Ninguno se quejaba, y exhalaban el último suspiro como dicen los historiadores que morían los Espartanos. ¡Qué grande, madre mía, era el valor de esos chilenos! ¡Quiera Dios que los que les sobreviven, sepan vengar tan cruentos sacrificios! 

Pompeyo estaba a mi lado y nada decía; yo lo veía pálido y mordiéndose las manos. De repente sacó su pañuelo y lo mojó en la sangre de uno que acababa de expirar. Me dijo después que era para mostrarla a sus compañeros cuando lograse entrar en el ejército. 

Yo creo que escenas como estas, hacen que juren odio eterno a los peruanos todos los que las presencian. 
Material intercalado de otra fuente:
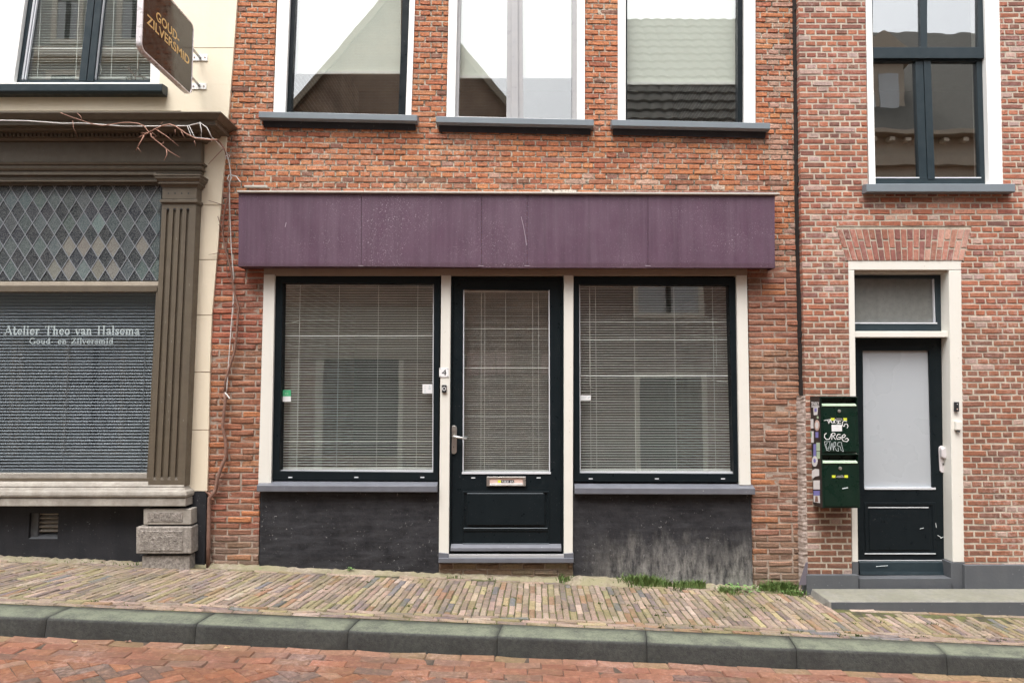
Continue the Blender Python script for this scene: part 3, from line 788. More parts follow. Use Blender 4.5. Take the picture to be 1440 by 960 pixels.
def upper_window(x0t, x1t, x0b, x1b, ytl, ybr, wl, wr, dl, dr, blind_y, label, two=False):
    """white outer frame, dark sash, glass, roller blind half lowered; x.. are the outer edges at top and bottom"""
    T = -90
    ext = lambda xt, xb: xt + (xt - xb) * (-T) / 160
    X0, X1 = ext(x0t, x0b), ext(x1t, x1b)
    w = box_part('window', H, 'white_paint', bevel=0, label=label) if False else None
    mb = MB(); y0b = ytl + 6; y1b = ybr + 6
    mb.ring([(X0, T), (X1, T), (x1b, y1b), (x0b, y0b)], [(X0 + wl, T + 14), (X1 - wr, T + 14), (x1b - wr, y1b - 2.5), (x0b + wl, y0b - 2.5)], -.012, .11)
    w = mb.build('window', 'white_paint', H, bevel=.003, label=label)
    fm = 'silver_frame' if two else 'dark_frame'
    mb = MB(); i0 = [(X0 + wl, T + 10), (X1 - wr, T + 10), (x1b - wr, y1b - 1), (x0b + wl, y0b - 1)]
    i1 = [(X0 + wl + dl, T + 20), (X1 - wr - dr, T + 20), (x1b - wr - dr, y1b - 7.5), (x0b + wl + dl, y0b - 7.5)]
    mb.ring(i0, i1, .022, .09)
    if two:
        mb.pq([(714, T), (734, T), (736, y1b - 2), (712, y1b - 2)], .018, .085)
        mb.pq([(719, T), (728, T), (729, y1b - 2), (719, y1b - 2)], .004, .0175)
    mb.build('sash', fm, w, bevel=.0025)
    g = [(i1[0][0] - 2, T), (i1[1][0] + 2, T), (i1[2][0] + 2, y1b - 5), (i1[3][0] - 2, y0b - 5)]
    if two:
        pane('pane', w, [(g[0][0], T), (716, T), (714, g[2][1]), g[3]], .05, 'glass_up'); pane('pane', w, [(732, T), g[1], g[2], (734, g[2][1])], .05, 'glass_up')
    else: pane('pane', w, g, .05, 'glass_up')
    mb = MB(); Yb = .10
    bz = PZ(blind_y, Yb); xa = P(i1[3][0] - 3, 100, Yb)[0]; xb = P(i1[2][0] + 3, 100, Yb)[0]
    mb.box(xa, xb, Yb, Yb + .003, bz, 5.15); mb.build('roller_blind', 'roller', w)
    mb = MB(); mb.box(xa, xb, Yb - .010, Yb + .009, bz - .016, bz + .006); mb.build('blind_bar', 'white_paint', w)
    # sill
    sl_ = .022; Yf = -.075; zt0 = P(720, (ytl + ybr) / 2 - 1.0, Yf)[1]
    xm = P((x0b + x1b) / 2, 165, Yf)[0]; zt0 += sl_ * 0
    xl_, xr_ = P(SILLX[0], 165, Yf)[0], P(SILLX[1], 165, Yf)[0]
    zt = zt0 + sl_ * xm
    mb = MB(); mb.xprof(xl_, xr_, [(Yf, zt), (.09, zt + .022), (.09, zt - .05), (Yf + .03, zt - .055), (Yf + .012, zt - .05), (Yf, zt - .048)], sh=sl_)
    mb.build('window_sill', 'sill_grey', w, bevel=.003)
    mb = MB(); mb.xprof(xl_ + .02, xr_ - .02, [(-.03, zt - .056), (.05, zt - .056), (.05, zt - .095), (-.012, zt - .10)], sh=sl_); mb.build('sill_shade', 'black_plinth', w)  # black strip added for the shade under the sill
    return w
SILLX = (363.5, 586.5); upper_window(390, 583.5, 384, 578, 158, 163, 17, 8, 8, 10, 102, 'wide upper window over the left shop window, blind half down and a gable mirrored in it')
SILLX = (613, 835); upper_window(631, 822.5, 627.5, 822.5, 165, 169, 12, 11, 5, 7, 108, 'narrow two-light upper window over the shop door, with pale grey mullion', two=True)
SILLX = (860, 1083); upper_window(869, 1062.5, 869, 1062.5, 169, 174, 11, 16, 2, 9, 117, 'wide upper window over the right shop window, dark roof tiles mirrored under its blind')

# fascia
Yf = -.15
fas = MB(); 
for (a, b) in ((335.5, 507.8), (508.4, 677), (677.4, 741), (741.4, 911), (911.5, 1089.5)):
    def fx(px, py): return P(px, py, Yf)
    yo = (R.random() - .5) * .0015
    fas.quad([fx(a, 270), fx(b, 270), fx(b, 376.6 if a > 600 else 374.6 + (a - 335) * .006), fx(a, 376.3 if a > 600 else 374.3)], Yf + yo, Yf + .012)
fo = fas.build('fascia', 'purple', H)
mb = MB(); a0, a1 = P(336, 300, Yf)[0] , P(1089, 300, Yf)[0]; zt, zb = PZ(271, Yf), PZ(374.5, Yf)
mb.box(a0, a0 + .012, Yf + .0125, -.002, zb, zt); mb.box(a1 - .012, a1, Yf + .0125, -.002, zb - .012, zt); mb.box(a0 + .0125, a1 - .0125, Yf + .02, -.002, zb + .004, zb + .02)
mb.build('fascia_end', 'purple', fo)
mb = MB(); mb.ribbon([P(x, y, Yf) for x, y in ((733, 305), (736, 318), (739, 334), (740.5, 345))], .0035, Yf - .0012); mb.build('scratch', 'lead_flap_pale', fo)
mb = MB(); mb.ribbon([P(x, y, Yf) for x, y in ((401, 319), (402.5, 313))], .004, Yf - .0012); mb.build('scratch', 'lead_flap_pale', fo)
for px_ in (507.5, 676.5, 741.2, 911):
    mb = MB(); mb.ribbon([P(px_ - 3.5, 373.5, Yf), P(px_ + 3.5, 374, Yf)], .004, Yf - .0012); mb.build('clip', 'lead_flap_pale', fo)
mb = MB(); Yc = Yf - .022; z0 = PZ(269.5, Yc)
mb.xprof(P(333, 268, Yc)[0], P(1096.5, 268, Yc)[0], [(Yc, z0), (Yc, z0 - .012), (Yc + .012, z0 - .016), (.0, z0 + .0), (.0, z0 + .032), (-.03, z0 + .014)], sh=.0045)
mb.build('fascia_capping', 'zinc', fo, bevel=.0015)
mb = MB(); za = PZ(266, -.01)
mb.box(-2.11, -1.93, -.05, .002, za + .008, za + .02); mb.build('mortar_ledge', 'zinc', fo)

# shop front
box_part('lintel', H, 'taupe_paint', (R4(371, 372, 1051, 387.5), -.022, .12))
postq = [[(371, 386), (386.5, 386), (381, 681), (363, 681)], [(620.5, 387), (634, 387), (631, 781), (617, 781)], [(793, 387), (806.5, 387), (805.5, 779), (793, 779)], [(1035.5, 387), (1050.5, 387), (1056, 682), (1040, 682)]]
for q in postq: box_part('post', H, 'cream_paint', (q, -.025, .118))
def shop_window(o, g, beady, label, cords):
    mb = MB(); mb.ring(o, g, .0, .09); w = mb.build('shop_window', 'dark_frame', H, bevel=.004, label=label)
    gg = [(g[0][0] - 2, g[0][1] - 2), (g[1][0] + 2, g[1][1] - 2), (g[2][0] + 2, g[2][1] + 2), (g[3][0] - 2, g[3][1] + 2)]
    pane('pane', w, gg, .045, 'glass_low')
    mb = MB(); x0, y0 = g[3]; x1, y1 = g[2]
    mb.pq([(x0 - 1, y1 - 3.4), (x1 + 1, y1 - 3.2), (x1 + 1, y1 - .4), (x0 - 1, y1 - .2)], .028, .0445)
    mb.pq([(g[0][0] - .3, g[0][1]), (g[0][0] + 1.2, g[0][1]), (x0 + 1.2, y0 - 3), (x0 - .3, y0 - 3)], .034, .0442)
    mb.pq([(g[1][0] - 1.2, g[1][1]), (g[1][0] + .3, g[1][1]), (x1 + .3, y1 - 3), (x1 - 1.2, y1 - 3)], .034, .0442)
    mb.build('glazing_bead', 'bead', w)
    mb = MB()
    for k in (.07, .5, .93):
        xx = x0 + (x1 - x0) * k; mb.pr(xx - 2.8, y1 + 6, xx + 2.8, y1 + 7.6, -.0015, .003)
    build_each(mb, 'drain_slot', 'bead', w)
    b = [(g[0][0] - 1, g[0][1]), (g[1][0] + 1, g[1][1]), (g[2][0] + 1, g[2][1] - 3), (g[3][0] - 1, g[3][1] - 3)]
    blind('blind', w, b, .095, .0203, .016, rad(15), 'slat', cords, wob=.0009)
    return w
wl_ = shop_window([(386, 387), (619, 388), (616, 676), (380.5, 675)], [(397.5, 398), (610, 399), (609, 664), (393, 662)], 0, 'left shop window with cream slatted blind and green sticker', (423, 478, 533, 588))
wr_ = shop_window([(806.5, 389), (1036, 390), (1041, 678), (807, 677)], [(814.5, 400), (1025, 401), (1032, 666), (815.5, 665)], 0, 'right shop window with cream slatted blind and small white sticker', (829, 837, 891, 947, 1001))
# wonky strips of pulled slats and hanging loops
mb = MB(); mb.tube([(P(x, y, .082)[0], .082, P(x, y, .082)[1]) for x, y in ((398, 455), (408, 454.5), (420, 451), (424, 450), (470, 450))], .0022, 5)
mb.tube([(P(x, y, .082)[0], .082, P(x, y, .082)[1]) for x, y in ((400, 482), (414, 487), (440, 486), (458, 484))], .0012, 5)
build_each(mb, 'pull_cord', 'slat', wl_)
mb = MB(); mb.tube([(P(x, y, .082)[0], .082, P(x, y, .082)[1]) for x, y in ((1001, 534), (1010, 536), (1022, 537))], .002, 5)
mb.tube([(P(x, y, .082)[0], .082, P(x, y, .082)[1]) for x, y in ((829, 400), (829, 470), (829.5, 541), (832, 545))], .0018, 5)
mb.tube([(P(x, y, .082)[0], .082, P(x, y, .082)[1]) for x, y in ((1007, 470), (1007.5, 515))], .0016, 5)
build_each(mb, 'pull_cord', 'slat', wr_)
mb = MB(); mb.pr(397.5, 557, 409, 564.5, .041, .0445); s1 = mb.build('sticker', 'white', wl_)
mb = MB(); mb.pr(397.5, 548, 409, 557, .0412, .0445); mb.build('sticker_top', 'green_sticker', s1)
mb = MB(); text_fit(mb, '+S', lambda u, v, w: (P(400, 554.5, .0405)[0] + u, .0408, P(400, 554.5, .0405)[1] + v), 0, .03, .014); mb.build('sticker_print', 'mint', s1)
mb = MB(); mb.pr(594.2, 540, 607.8, 553, .041, .0445); s1 = mb.build('sticker', 'white', wl_)
mb = MB()
for a, b, w_, h_ in ((596.5, 542, 3, 1), (596.8, 544.5, 1.8, 1.8), (596.8, 548, 1.8, 2), (603.2, 542, 1.6, 2), (602.6, 545.0, 3, 2.2), (596.2, 551, 3.5, .8)): mb.pr(a, b, a + w_, b + h_, .0404, .0409)
mb.build('sticker_print', 'far_curtain', s1)
mb = MB(); mb.pr(816, 555.6, 830.8, 562.6, .041, .0445); s1 = mb.build('sticker', 'white', wr_)
mb = MB(); mb.pr(817, 557.2, 825, 558.2, .0404, .0409); mb.pr(817, 559.5, 824, 560.3, .0404, .0409); mb.pq([(826, 559), (829.5, 556.5), (830, 558.5), (827.5, 560.5)], .0404, .0409); mb.build('sticker_print', 'far_curtain', s1)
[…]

El combate duró hasta el caer de la tarde. El ilustre Manco, que hoy es General en jefe de nuestras tropas, acompañado de un numeroso estado mayor, recorría las baterías, durante el combate. Las piezas fueron todas dirigidas por oficiales superiores, y si no hubiese sucedido el fracaso de que el cañón de 300 se desmontó al primer disparo, es muy presumible que la nave filibustera hubiese recibido serias averías en sus cascos, aunque la distancia a que se colocó solo permitía a los proyectiles llegar con un ángulo muy obtuso. 

Ya ve usted, querida madre, que hemos olido la pólvora; y no es cierto que el fragor del combate infunda miedo; lo contrario es lo que he visto suceder. Todos estaban poseídos de entusiasmo guerrero. Verdad es que con los valientes jefes que mandan nuestras fuerzas, el más tímido crearía valor. 

Se despide su hijo, etc., etc.

                                                                                  Tancredo Riobó.